Some post-secondary supporters would like to create the impression that the new federal rules are driving international students out of Canada. That’s hardly the case. Ontario has 235,000 new international student permits for this school year.

It’s not as if Ontario or Canada has an obligation to train every student who wants to come here. More than half of the international students are from either India or China, two countries that are not friends of Canada and that are perfectly capable of educating their own people.

So where does the Ford government stand on all of this?

It’s not that hard to formulate an opinion on the two key points. Aligning post-secondary training with labour shortages in health, trades and tech is in sync with Ontario’s favoured approach. So, two thumbs up for that. Some employers will miss the student labour, but it’s difficult to argue that Ontario should be flooded with low-wage workers when it has a 6.9-per-cent unemployment rate.

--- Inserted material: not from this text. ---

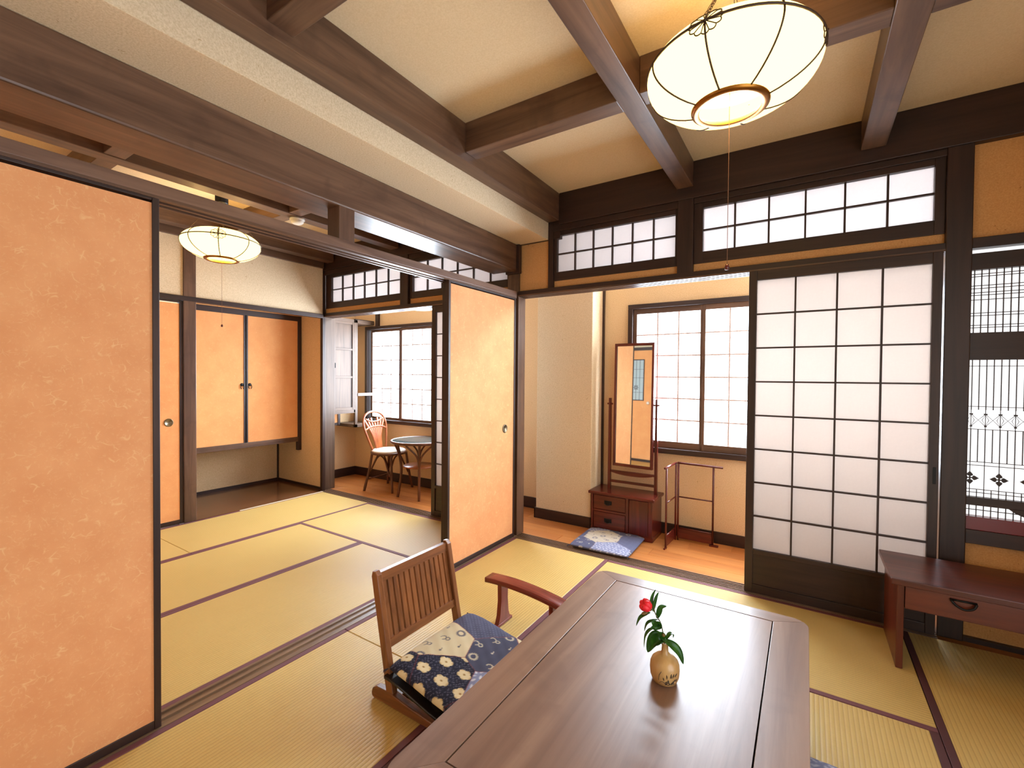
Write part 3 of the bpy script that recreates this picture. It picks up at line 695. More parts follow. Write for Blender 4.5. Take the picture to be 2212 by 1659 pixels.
# ------------------------------------------------------------------ printed cushions
def sm(a, b_, x): t = min(1, max(0, (x - a) / (b_ - a))); return t * t * (3 - 2 * t)
def mixc(a, b_, t): return tuple(a[i] * (1 - t) + b_[i] * t for i in range(3))
NAVY, SLATE, CREAM, STEEL, RED_, GOLD = (34, 34, 50), (76, 77, 96), (214, 196, 156), (118, 120, 140), (150, 70, 66), (176, 140, 84)
def hexc(u, v, s):
    """nearest hexagon centre, id and edge distance"""
    best = []
    for dj in range(-1, 2):
        j = round(v / (s * 0.866)) + dj
        i0 = round((u - (s / 2 if j % 2 else 0)) / s)
        for di in range(-1, 2):
            i = i0 + di; cx = i * s + (s / 2 if j % 2 else 0); cy = j * s * 0.866
            best.append((math.hypot(u - cx, v - cy), i, j, cx, cy))
    best.sort(); return best[0], best[1]
def motif(u, v, kind, k):
    """print inside one patch of the cloth"""
    if kind == 0:                       # cream flowers and fine scrolls on navy
        c = NAVY
        sv = math.sin(u * 210 + 2.2 * math.sin(v * 150)) * math.sin(v * 210 + 2.2 * math.sin(u * 170))
        c = mixc(c, (124, 124, 142), 0.6 * sm(0.62, 0.74, abs(sv)) * (1 - sm(0.86, 0.95, abs(sv))))
        s = 0.085; a, _b = hexc(u + 0.01, v + 0.02, s); x, y = u + 0.01 - a[3], v + 0.02 - a[4]
        ang = math.atan2(y, x); rr = math.hypot(x, y * 1.25); R_ = 0.028 * (0.80 + 0.22 * abs(math.cos(2.5 * ang + a[1])))
        f = 1 - sm(R_ - 0.001, R_ + 0.001, rr)
        pet = mixc((220, 202, 160), GOLD, 0.55 * sm(0.6, 0.95, abs(math.sin(2.5 * ang + a[1] + 1.57)) * rr / R_))
        pet = mixc(pet, (150, 110, 60), 1 - sm(0.003, 0.006, rr)); return mixc(c, pet, f)
    if kind == 1:                       # rings and commas
        base, ink = ((206, 190, 154), (88, 84, 96)) if k == 'cream' else ((70, 71, 90), (206, 194, 164))
        s = 0.075; a, _b = hexc(u, v, s); x, y = u - a[3], v - a[4]; rr = math.hypot(x, y); c = base
        if (a[1] + 2 * a[2]) % 3 == 0:
            f = 1 - sm(0.0025, 0.0045, abs(rr - 0.014)); tooth = 0.5 + 0.5 * math.cos(math.atan2(y, x) * 16)
            f = max(f, (1 - sm(0.001, 0.004, abs(rr - 0.018))) * tooth)
        elif (a[1] + 2 * a[2]) % 3 == 1:
            f = (1 - sm(0.0015, 0.003, abs(rr - 0.012))) * (1 if math.atan2(y, x) > -1.2 else 0)
            f = max(f, 1 - sm(0.0015, 0.003, abs(math.hypot(x - 0.02, y - 0.004) - 0.008)) if x > 0.012 else f)
        else:
            f = 1 - sm(0.003, 0.006, math.hypot(x - 0.004, y)); f = max(f, (1 - sm(0.001, 0.002, abs(math.hypot(x + 0.004, y - 0.006) - 0.009))) * (x > 0))
        return mixc(c, ink, 0.85 * f)
    if kind == 2:                       # small basket dots on slate
        s = 0.018; g = math.cos(2 * PI * u / s) * math.cos(2 * PI * v / s)
        return mixc((74, 75, 96), (120, 122, 140), 0.5 * sm(0.2, 0.7, g))
    sv = math.sin(u * 260 + 2 * math.sin(v * 120)) + math.sin(v * 240 + 2 * math.sin(u * 140))   # pale blue scrolls
    return mixc((128, 132, 158), (196, 196, 204), sm(0.3, 1.1, sv))
def cloth_color(u, v, patch):
    if isinstance(patch[0], tuple):
        q = sorted((math.hypot(u - x, v - y), k, k, x, y) for k, (x, y, _k) in enumerate(patch[0]))
        (d0, i0, j0, cx, cy), (d1, i1, j1, _x, _y) = q[0], q[1]
        c = motif(u, v, *patch[0][i0][2]); return mixc(c, patch[2], 0.7 * (1 - sm(0.0012, 0.0030, d1 - d0)))
    (d0, i0, j0, cx, cy), (d1, i1, j1, _x, _y) = hexc(u + 0.004 * math.sin(v * 40), v, patch[0])
    kind = patch[1][(i0 * 2 + j0 * 3) % len(patch[1])]
    c = motif(u, v, kind[0], kind[1])
    if patch[3]: c = mixc(c, patch[3], patch[4])
    e = 1 - sm(0.0012, 0.0030, d1 - d0)
    return mixc(c, patch[2], 0.7 * e)
def cushion(name, label, w_, d_, h, at, rz, tilt=0.0, patch=None, group=None, uvo=(0, 0), n=120, sag=None):
    """soft square pad, its print laid over the mesh as a colour per corner"""
    bm = B(); cl = bm.loops.layers.float_color.new('print'); top = {}; bot = {}
    def prof(a, b_):
        ea, eb = 1 - abs(a), 1 - abs(b_)
        e = (1 - abs(a) ** 5) * (1 - abs(b_) ** 5)
        return max(0.0, e) ** 0.42
    def puff(a, b_): return 1 + 0.10 * (1 - a * a) * (1 - b_ * b_)
    for i in range(n + 1):
        for j in range(n + 1):
            a, b_ = 2 * i / n - 1, 2 * j / n - 1
            x = a * w_ / 2 * (1 - 0.03 * (1 - b_ * b_) * 0.0 - 0.025 * abs(b_) ** 6); y = b_ * d_ / 2 * (1 - 0.025 * abs(a) ** 6)
            hh = prof(a, b_) * h / 2 * puff(a, b_)
            off = sag(a, b_) if sag else 0
            wr_ = 0.0012 * math.sin(23 * a + 9 * b_) * math.sin(17 * b_ - 5 * a)
            top[i, j] = bm.verts.new((x, y, h / 2 + hh + wr_ * prof(a, b_) + off)); edge = i in (0, n) or j in (0, n)
            bot[i, j] = top[i, j] if edge else bm.verts.new((x, y, h / 2 - hh * 0.95 + off))
    for i in range(n):
        for j in range(n):
            for g, flip in ((top, False), (bot, True)):
                vs = [g[i, j], g[i + 1, j], g[i + 1, j + 1], g[i, j + 1]]
                fc = bm.faces.new(vs[::-1] if flip else vs); fc.smooth = True
                for lp in fc.loops:
                    co = lp.vert.co; lp[cl] = lin(cloth_color(co.x + uvo[0], co.y + uvo[1], patch))
    bm.transform(Matrix.Rotation(tilt, 4, 'Y'))
    o = bpy.data.objects.new(name, to_mesh(name, bm, M['print'])); COL.objects.link(o); o.location = at; o.rotation_euler = (0, 0, rz)
    o['label'] = label; o['category'] = 'cushion'
    if group: o['group'] = group
    BASE[o] = Matrix.Translation(at) @ Matrix.Rotation(rz, 4, 'Z')
    bm = B()                                                        # four corner tassels
    for sx in (-1, 1):
        for sy in (-1, 1):
            p = Vector((sx * w_ / 2 * 0.975, sy * d_ / 2 * 0.975, h / 2 + (sag(sx, sy) if sag else 0)))
            for q in range(5):
                dd = Vector((sx * (0.6 + 0.2 * math.cos(q * 1.3)), sy * (0.6 + 0.2 * math.sin(q * 1.3)), -0.25 - 0.1 * (q % 3))) * 0.012
                tube(bm, [p, p + dd, p + dd * 1.6 + Vector((0, 0, -0.003))], 0.0014, 4)
    bm.transform(Matrix.Rotation(tilt, 4, 'Y'))
    me = to_mesh('corner_tassels', bm, plain('tassel thread', (52, 48, 62), 0.8)); tq = bpy.data.objects.new('corner_tassels', me); COL.objects.link(tq); tq.parent = o
    return o
P_CHAIR = (((-0.10, 0.195, (2, None)), (-0.15, 0.0, (1, 'cream')), (0.07, 0.075, (1, 'slate')), (-0.02, -0.16, (0, None)), (0.17, -0.10, (3, None)), (0.2, 0.2, (1, 'cream')), (-0.2, -0.26, (0, None)), (0.16, -0.28, (0, None))), [], (140, 62, 62), None, 0)
P_BLUE = (0.25, [(1, 'cream'), (3, None), (2, None), (1, 'slate')], (150, 120, 120), (124, 134, 176), 0.25)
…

The post-secondary financial part is a little trickier, at least politically. Using tax dollars to replace foreign student tuition would be expensive when the government can get more low-cost political mileage out of talking about bike lanes and a new pothole fund.

The Ford government needs to step back and look at the larger picture. A province with big economic ambitions needs strong universities and colleges to train its workers. As an expert panel pointed out last year, Ontario’s funding is significantly below the national average. Unlike much of what government calls investing, post-secondary spending actually produces a dividend that benefits both the economy and Ontario’s young people. Like Ford himself said, “our kids first.”

In the long run, what’s smarter, investing in battery plants or investing in people?